Met Emergency Meeting Concludes - Something Wrong with the Weather?
Yesterday, an emergency meeting was held at the Met Office to discuss the unusual weather patterns experienced here in the UK. Examining the frozen winter of 2010/11, the wet summer of 2012 (the second wettest since records began) and this year’s bitter spring, scientists pointed to a number of factors thought to be responsible for our ‘weird weather’ – most of which (rapid arctic melt, disruption of the jet stream, warming oceans, more moisture in the atmosphere etc.) could be attributed to climate change.
But despite scientific consensus and a growing body of empirical evidence affecting the every day lives of citizens of this country, there exists a continuing juxtaposition between the reality of the world facing climate change and the alternate reality inhabited by politics and the press.
The failure to secure necessary green amendments to the Energy Bill in the House of Commons at the beginning of this month, Osborne’s proposed ‘Dash for Gas’, and rumours of renewed plans to expand Heathrow, demonstrate a ‘business as usual’ attitude held by a select group of political climate deniers apparently determined to pursue a path to growth at all costs.

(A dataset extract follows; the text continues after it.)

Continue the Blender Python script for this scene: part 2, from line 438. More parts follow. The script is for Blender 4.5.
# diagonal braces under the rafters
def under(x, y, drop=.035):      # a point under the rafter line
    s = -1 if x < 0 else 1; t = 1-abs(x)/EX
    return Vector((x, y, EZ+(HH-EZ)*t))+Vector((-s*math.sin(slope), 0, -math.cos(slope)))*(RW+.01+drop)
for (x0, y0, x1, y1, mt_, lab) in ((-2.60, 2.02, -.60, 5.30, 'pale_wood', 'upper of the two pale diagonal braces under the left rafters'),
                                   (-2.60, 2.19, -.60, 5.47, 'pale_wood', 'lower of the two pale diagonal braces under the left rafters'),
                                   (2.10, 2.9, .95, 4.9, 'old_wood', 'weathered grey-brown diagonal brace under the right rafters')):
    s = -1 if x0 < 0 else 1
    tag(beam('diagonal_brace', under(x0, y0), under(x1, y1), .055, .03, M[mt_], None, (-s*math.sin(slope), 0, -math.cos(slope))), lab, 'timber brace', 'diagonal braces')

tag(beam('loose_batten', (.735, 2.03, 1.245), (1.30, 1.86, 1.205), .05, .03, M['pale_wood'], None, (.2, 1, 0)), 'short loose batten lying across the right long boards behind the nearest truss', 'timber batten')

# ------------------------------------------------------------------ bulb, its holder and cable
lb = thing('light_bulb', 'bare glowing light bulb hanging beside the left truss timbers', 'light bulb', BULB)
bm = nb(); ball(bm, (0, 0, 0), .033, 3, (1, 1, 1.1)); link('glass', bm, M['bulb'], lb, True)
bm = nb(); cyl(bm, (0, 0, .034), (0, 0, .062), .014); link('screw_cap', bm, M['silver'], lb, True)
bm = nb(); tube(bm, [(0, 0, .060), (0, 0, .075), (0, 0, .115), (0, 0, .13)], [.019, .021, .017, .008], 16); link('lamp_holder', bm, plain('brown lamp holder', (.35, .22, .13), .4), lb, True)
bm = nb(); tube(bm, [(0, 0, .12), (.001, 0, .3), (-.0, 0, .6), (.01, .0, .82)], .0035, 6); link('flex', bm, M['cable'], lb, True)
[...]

Owen Paterson’s recent appearance on Any Questions presents a prime example of the kind of sceptical thinking coming from those in a position to know better. The Secretary of State for the Environment (yes, I know) publicly agreed with sceptic and Telegraph columnist James Delingpole, who voiced the myth that the climate hasn’t warmed since 1997. Paterson then argued against taking serious action on climate change saying instead that: ‘the practical measures we take to counter … the human influence may cause more damage then they gain, they may just export the problem – there is absolutely no gain whatever in closing down industrial activity here to give everyone a warm feeling.’
Your guess is as good as mine as to what he possibly could have meant by exporting ‘the problem’. Perhaps he believes that if we take action on climate change all our weird weather would suddenly emigrate to the continent. And overcome your anger at his suggestion that tackling climate change would somehow just give us all a ‘warm feeling’ and you might just see the irony in that statement.
Which brings us back to ‘weird weather’ and the media’s response to the Met Office’s emergency meeting. Today’s Guardian’s online features a piece by Richard Mabey, entitled: The Weather May be Grim But Let’s Learn to Enjoy it, in which Mabey encourages much needed adaptation to our new atypical, destructive, weather patterns – but also conspicuously avoids expressing the need for concerted action to prevent the situation from getting any worse. Having described our ‘weird weather’ as a ‘trivial nuisance’ angry retorts in the comments section outline personal stories of fuel poverty, repetitive flooding, and economic loss from across the country.
These responses give a true picture of the reality we are living in: where farmers dig dead livestock out of drifts of snow during spring, and the vulnerable die in cold weather – unable to heat their homes. The truth is that climate change is noticeably affecting the people of this country. The time has come for politicians and the press to shirk off their paradoxical reality and start working towards concrete action – realising that action on climate change will be action for everybody.